What the task asks: Return the line containing "stuff('young_pine_cover', PT, P[~k], hg[~k], M_PINE, 'scattered" and all lines after it exactly; stop at the end of the material.

Data excerpt:
-- start --

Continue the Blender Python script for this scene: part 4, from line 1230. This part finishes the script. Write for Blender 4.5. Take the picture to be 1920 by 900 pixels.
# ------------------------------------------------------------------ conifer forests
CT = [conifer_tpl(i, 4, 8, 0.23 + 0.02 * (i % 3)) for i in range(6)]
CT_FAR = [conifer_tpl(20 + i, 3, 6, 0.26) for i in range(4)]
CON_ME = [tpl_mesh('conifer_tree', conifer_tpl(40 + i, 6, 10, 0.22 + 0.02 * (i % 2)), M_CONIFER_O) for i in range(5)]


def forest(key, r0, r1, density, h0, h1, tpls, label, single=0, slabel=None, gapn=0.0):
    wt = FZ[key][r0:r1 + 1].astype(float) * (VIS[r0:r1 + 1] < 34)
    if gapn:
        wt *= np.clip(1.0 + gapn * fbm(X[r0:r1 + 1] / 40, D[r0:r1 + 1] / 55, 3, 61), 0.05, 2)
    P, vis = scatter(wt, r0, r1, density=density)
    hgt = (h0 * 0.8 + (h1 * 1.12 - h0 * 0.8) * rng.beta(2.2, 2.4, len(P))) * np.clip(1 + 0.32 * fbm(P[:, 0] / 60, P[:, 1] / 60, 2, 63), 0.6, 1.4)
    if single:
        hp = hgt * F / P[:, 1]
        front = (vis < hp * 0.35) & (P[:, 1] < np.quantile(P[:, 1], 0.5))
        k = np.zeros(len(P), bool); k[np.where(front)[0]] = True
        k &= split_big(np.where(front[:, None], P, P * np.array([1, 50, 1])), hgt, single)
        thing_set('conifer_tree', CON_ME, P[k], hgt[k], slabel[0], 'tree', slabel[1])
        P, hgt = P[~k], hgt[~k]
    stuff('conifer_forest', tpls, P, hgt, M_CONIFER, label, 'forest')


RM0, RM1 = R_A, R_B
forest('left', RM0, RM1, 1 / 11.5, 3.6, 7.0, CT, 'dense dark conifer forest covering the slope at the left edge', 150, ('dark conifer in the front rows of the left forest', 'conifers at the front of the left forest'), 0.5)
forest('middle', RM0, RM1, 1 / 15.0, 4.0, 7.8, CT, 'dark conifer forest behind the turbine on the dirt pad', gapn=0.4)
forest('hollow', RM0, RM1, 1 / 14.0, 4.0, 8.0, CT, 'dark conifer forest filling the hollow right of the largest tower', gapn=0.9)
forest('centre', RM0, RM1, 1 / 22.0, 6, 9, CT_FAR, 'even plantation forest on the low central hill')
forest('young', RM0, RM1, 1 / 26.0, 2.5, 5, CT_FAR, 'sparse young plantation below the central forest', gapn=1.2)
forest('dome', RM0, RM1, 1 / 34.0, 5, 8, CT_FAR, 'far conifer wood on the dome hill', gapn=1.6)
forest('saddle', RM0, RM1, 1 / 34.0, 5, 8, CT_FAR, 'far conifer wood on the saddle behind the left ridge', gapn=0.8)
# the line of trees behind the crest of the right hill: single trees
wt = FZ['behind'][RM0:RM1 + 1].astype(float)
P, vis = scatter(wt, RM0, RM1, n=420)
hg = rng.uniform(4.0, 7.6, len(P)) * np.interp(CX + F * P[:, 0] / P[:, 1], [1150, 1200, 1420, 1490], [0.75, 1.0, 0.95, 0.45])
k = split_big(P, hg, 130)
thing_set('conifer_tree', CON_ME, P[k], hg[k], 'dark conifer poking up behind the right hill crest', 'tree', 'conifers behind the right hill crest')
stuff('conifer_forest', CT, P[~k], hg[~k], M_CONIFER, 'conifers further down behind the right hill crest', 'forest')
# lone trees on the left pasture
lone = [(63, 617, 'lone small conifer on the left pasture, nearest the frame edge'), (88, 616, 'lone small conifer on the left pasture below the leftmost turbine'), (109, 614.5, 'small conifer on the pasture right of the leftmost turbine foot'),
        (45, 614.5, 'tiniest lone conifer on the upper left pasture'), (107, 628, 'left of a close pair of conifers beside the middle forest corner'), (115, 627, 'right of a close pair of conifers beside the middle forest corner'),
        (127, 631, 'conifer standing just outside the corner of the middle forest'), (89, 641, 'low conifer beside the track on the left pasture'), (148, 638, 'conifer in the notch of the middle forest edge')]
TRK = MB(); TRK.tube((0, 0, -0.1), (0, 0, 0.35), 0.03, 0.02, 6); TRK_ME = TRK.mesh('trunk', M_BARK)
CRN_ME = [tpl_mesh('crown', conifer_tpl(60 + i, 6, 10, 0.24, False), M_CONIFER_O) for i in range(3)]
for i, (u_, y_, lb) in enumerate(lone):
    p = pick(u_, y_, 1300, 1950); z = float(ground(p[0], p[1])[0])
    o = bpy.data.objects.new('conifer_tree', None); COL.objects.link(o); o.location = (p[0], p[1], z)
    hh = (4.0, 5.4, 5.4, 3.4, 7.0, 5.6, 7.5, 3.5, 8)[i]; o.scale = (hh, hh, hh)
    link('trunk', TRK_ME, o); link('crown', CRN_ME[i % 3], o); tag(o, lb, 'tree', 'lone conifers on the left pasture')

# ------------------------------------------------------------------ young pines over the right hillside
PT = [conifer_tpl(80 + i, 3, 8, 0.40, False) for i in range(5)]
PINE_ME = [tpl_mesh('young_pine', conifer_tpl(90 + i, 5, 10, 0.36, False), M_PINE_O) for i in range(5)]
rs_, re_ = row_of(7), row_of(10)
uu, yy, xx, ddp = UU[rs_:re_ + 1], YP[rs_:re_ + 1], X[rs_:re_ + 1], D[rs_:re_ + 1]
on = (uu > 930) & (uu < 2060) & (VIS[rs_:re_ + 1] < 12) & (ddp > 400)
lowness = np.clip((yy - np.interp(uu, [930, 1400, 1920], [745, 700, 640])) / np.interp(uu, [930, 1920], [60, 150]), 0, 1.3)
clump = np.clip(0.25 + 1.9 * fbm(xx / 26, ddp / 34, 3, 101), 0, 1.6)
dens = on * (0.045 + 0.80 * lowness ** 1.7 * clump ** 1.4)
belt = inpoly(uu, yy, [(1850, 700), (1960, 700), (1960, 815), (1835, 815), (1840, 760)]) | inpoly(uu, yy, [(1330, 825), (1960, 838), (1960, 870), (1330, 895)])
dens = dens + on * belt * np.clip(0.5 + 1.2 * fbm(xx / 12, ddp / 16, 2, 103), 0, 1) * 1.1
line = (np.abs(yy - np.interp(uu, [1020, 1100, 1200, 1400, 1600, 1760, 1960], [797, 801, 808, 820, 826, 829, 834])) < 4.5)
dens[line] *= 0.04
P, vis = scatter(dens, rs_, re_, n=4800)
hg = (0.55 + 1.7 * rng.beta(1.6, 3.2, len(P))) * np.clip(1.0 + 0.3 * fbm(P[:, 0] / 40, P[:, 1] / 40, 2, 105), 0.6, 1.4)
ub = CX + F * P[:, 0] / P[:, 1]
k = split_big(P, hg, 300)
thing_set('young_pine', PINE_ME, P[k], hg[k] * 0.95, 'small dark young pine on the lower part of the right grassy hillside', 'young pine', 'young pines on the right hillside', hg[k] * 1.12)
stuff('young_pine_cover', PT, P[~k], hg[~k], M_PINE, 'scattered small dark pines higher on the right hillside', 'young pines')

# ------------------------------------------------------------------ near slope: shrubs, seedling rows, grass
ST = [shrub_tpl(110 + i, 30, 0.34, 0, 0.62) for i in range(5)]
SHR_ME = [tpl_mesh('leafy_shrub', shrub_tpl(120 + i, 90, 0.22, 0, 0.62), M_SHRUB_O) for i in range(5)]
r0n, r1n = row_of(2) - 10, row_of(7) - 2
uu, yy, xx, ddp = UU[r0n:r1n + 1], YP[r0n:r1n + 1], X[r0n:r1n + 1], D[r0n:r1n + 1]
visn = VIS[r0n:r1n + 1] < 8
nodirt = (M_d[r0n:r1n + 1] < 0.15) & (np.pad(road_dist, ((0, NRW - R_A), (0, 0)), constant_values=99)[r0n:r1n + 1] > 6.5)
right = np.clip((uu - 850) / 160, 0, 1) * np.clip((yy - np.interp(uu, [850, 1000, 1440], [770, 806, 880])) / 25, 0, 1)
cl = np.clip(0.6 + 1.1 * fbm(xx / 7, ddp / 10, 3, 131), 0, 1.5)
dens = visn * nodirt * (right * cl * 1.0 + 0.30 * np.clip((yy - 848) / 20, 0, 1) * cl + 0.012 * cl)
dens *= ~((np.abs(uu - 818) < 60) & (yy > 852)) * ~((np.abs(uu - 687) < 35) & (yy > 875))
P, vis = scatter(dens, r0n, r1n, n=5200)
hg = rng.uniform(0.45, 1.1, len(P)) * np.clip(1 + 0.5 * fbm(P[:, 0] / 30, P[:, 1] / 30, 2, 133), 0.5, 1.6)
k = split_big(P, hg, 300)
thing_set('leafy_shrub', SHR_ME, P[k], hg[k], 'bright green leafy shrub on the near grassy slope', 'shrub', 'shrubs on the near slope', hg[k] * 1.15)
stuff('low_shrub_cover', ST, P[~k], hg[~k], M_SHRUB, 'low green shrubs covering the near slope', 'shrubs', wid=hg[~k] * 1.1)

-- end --

Answer in full:
stuff('young_pine_cover', PT, P[~k], hg[~k], M_PINE, 'scattered small dark pines higher on the right hillside', 'young pines')

# ------------------------------------------------------------------ near slope: shrubs, seedling rows, grass
ST = [shrub_tpl(110 + i, 30, 0.34, 0, 0.62) for i in range(5)]
SHR_ME = [tpl_mesh('leafy_shrub', shrub_tpl(120 + i, 90, 0.22, 0, 0.62), M_SHRUB_O) for i in range(5)]
r0n, r1n = row_of(2) - 10, row_of(7) - 2
uu, yy, xx, ddp = UU[r0n:r1n + 1], YP[r0n:r1n + 1], X[r0n:r1n + 1], D[r0n:r1n + 1]
visn = VIS[r0n:r1n + 1] < 8
nodirt = (M_d[r0n:r1n + 1] < 0.15) & (np.pad(road_dist, ((0, NRW - R_A), (0, 0)), constant_values=99)[r0n:r1n + 1] > 6.5)
right = np.clip((uu - 850) / 160, 0, 1) * np.clip((yy - np.interp(uu, [850, 1000, 1440], [770, 806, 880])) / 25, 0, 1)
cl = np.clip(0.6 + 1.1 * fbm(xx / 7, ddp / 10, 3, 131), 0, 1.5)
dens = visn * nodirt * (right * cl * 1.0 + 0.30 * np.clip((yy - 848) / 20, 0, 1) * cl + 0.012 * cl)
dens *= ~((np.abs(uu - 818) < 60) & (yy > 852)) * ~((np.abs(uu - 687) < 35) & (yy > 875))
P, vis = scatter(dens, r0n, r1n, n=5200)
hg = rng.uniform(0.45, 1.1, len(P)) * np.clip(1 + 0.5 * fbm(P[:, 0] / 30, P[:, 1] / 30, 2, 133), 0.5, 1.6)
k = split_big(P, hg, 300)
thing_set('leafy_shrub', SHR_ME, P[k], hg[k], 'bright green leafy shrub on the near grassy slope', 'shrub', 'shrubs on the near slope', hg[k] * 1.15)
stuff('low_shrub_cover', ST, P[~k], hg[~k], M_SHRUB, 'low green shrubs covering the near slope', 'shrubs', wid=hg[~k] * 1.1)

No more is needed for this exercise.